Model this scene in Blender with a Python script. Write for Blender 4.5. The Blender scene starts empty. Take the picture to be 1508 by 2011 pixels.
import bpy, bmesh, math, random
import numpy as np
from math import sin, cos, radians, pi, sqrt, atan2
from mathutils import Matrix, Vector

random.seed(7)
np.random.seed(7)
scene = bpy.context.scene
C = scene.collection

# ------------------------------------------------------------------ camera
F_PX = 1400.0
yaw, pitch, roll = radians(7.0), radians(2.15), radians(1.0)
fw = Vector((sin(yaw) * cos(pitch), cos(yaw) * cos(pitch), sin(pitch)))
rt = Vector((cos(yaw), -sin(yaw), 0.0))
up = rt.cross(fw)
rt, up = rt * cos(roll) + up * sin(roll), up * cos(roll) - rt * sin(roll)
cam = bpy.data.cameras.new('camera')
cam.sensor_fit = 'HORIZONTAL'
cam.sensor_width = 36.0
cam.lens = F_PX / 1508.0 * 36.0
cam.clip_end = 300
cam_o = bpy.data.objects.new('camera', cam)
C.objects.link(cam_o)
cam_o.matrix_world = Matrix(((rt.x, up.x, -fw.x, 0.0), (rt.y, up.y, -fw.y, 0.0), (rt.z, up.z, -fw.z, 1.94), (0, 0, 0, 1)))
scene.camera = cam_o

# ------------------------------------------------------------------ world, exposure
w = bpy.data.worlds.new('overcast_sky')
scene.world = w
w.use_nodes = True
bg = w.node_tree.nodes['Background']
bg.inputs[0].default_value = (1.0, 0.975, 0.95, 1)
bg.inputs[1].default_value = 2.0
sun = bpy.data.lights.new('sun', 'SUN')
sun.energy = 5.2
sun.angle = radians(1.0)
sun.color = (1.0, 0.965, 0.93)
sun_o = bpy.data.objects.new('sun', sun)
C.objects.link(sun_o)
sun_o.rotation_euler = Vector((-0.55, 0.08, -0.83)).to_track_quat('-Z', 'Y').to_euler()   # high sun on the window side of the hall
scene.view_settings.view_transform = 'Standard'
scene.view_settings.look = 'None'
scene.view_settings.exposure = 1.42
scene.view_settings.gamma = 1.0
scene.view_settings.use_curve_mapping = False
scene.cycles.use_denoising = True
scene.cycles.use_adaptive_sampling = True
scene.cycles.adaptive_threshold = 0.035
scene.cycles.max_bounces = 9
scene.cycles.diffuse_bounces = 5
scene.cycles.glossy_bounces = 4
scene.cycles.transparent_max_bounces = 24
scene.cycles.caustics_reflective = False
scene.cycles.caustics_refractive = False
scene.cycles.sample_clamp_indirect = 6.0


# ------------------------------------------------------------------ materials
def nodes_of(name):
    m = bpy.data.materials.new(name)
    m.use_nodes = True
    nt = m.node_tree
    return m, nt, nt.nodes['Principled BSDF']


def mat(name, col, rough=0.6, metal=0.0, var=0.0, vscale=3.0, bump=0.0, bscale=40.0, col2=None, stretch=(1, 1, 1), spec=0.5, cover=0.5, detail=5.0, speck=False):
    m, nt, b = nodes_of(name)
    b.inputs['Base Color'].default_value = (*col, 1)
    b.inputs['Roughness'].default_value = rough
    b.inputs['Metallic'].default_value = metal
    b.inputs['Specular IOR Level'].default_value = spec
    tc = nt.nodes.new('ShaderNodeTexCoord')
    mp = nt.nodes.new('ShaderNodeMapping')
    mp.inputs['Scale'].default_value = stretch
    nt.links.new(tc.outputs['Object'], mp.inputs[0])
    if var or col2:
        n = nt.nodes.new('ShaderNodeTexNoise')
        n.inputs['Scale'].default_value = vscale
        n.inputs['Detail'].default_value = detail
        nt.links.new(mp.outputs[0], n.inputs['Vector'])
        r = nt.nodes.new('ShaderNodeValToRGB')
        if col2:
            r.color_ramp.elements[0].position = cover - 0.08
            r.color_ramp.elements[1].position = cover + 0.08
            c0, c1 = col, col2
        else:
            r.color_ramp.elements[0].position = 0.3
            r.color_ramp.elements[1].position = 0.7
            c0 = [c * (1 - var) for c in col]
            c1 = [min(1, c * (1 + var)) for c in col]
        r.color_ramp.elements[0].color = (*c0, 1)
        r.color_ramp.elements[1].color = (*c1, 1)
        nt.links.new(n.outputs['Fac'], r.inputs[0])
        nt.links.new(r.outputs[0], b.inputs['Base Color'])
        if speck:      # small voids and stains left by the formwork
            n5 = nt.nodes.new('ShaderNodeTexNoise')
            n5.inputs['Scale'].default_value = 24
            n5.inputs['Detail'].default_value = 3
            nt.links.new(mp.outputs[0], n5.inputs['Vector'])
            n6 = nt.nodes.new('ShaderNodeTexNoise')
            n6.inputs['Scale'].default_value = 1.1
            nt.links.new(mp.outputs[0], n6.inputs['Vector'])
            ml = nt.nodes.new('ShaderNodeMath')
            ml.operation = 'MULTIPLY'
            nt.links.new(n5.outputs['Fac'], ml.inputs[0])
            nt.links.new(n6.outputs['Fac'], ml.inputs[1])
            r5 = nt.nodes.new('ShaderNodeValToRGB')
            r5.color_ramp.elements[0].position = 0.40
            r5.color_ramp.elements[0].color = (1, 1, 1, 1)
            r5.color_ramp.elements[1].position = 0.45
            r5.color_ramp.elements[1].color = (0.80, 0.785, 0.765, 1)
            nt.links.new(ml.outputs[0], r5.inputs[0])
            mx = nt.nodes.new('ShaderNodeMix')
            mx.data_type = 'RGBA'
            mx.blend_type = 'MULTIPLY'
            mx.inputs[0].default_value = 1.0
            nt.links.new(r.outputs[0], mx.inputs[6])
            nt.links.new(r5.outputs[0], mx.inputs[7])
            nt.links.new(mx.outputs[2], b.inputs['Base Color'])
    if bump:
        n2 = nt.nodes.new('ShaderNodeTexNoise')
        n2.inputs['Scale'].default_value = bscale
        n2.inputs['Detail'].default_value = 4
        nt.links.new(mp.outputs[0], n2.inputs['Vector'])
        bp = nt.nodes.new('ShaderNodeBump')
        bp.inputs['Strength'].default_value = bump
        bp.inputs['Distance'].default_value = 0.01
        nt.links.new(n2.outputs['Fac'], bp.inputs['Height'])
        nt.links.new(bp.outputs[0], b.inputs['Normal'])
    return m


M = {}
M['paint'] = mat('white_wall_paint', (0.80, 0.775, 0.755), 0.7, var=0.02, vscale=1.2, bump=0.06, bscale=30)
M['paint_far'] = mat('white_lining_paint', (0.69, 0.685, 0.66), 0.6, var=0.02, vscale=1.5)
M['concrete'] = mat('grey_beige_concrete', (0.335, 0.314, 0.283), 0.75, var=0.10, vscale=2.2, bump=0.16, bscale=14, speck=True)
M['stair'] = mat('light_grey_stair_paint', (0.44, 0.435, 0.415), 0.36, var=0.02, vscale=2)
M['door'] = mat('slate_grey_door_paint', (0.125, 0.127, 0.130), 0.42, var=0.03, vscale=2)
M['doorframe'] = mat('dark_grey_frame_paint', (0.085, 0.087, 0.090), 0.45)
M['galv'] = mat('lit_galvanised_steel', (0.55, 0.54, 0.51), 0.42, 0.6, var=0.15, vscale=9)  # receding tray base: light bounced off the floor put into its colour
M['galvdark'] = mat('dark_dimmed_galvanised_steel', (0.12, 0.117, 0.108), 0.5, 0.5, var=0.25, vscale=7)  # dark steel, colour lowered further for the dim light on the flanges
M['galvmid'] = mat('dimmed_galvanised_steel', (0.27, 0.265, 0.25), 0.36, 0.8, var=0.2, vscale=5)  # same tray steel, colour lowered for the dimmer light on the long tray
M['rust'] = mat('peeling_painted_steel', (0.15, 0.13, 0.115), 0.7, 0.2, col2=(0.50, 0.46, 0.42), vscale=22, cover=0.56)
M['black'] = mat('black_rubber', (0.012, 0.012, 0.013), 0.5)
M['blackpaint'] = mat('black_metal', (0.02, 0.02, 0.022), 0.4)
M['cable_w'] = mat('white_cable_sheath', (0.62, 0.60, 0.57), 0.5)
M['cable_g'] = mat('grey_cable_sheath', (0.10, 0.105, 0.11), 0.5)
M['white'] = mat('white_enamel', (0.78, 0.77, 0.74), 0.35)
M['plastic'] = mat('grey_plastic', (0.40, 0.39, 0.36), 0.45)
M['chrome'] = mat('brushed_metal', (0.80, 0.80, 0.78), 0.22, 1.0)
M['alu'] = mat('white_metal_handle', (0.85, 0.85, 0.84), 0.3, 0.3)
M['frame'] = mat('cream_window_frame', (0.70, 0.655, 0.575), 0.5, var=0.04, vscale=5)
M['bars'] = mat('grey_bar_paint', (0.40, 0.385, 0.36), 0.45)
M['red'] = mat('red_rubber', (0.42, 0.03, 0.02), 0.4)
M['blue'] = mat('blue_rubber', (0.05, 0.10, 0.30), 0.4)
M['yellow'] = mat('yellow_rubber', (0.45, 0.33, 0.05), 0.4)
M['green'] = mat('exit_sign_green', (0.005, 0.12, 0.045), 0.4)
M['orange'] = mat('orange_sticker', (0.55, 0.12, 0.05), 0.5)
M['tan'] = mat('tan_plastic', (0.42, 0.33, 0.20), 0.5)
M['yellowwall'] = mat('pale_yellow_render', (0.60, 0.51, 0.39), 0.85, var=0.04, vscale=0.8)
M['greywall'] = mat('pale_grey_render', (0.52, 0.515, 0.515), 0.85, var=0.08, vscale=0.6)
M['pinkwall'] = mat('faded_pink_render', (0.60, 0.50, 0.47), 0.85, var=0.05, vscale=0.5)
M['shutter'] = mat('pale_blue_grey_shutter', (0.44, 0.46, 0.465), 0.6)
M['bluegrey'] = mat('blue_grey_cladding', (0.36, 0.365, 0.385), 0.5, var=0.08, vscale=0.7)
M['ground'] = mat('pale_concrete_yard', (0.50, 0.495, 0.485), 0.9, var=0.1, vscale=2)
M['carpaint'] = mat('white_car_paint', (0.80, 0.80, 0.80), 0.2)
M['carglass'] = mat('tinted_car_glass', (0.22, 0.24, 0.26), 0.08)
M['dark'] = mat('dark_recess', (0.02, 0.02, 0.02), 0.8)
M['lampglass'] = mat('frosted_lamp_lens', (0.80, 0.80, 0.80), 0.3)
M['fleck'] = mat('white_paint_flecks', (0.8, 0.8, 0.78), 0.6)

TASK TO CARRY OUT
Your output must be the lines of the material above, from the first through the line that contains "C = scene.collection", copied exactly. Include both endpoints and nothing else.

WRITTEN ANSWER
Model this scene in Blender with a Python script. Write for Blender 4.5. The Blender scene starts empty. Take the picture to be 1508 by 2011 pixels.
import bpy, bmesh, math, random
import numpy as np
from math import sin, cos, radians, pi, sqrt, atan2
from mathutils import Matrix, Vector

random.seed(7)
np.random.seed(7)
scene = bpy.context.scene
C = scene.collection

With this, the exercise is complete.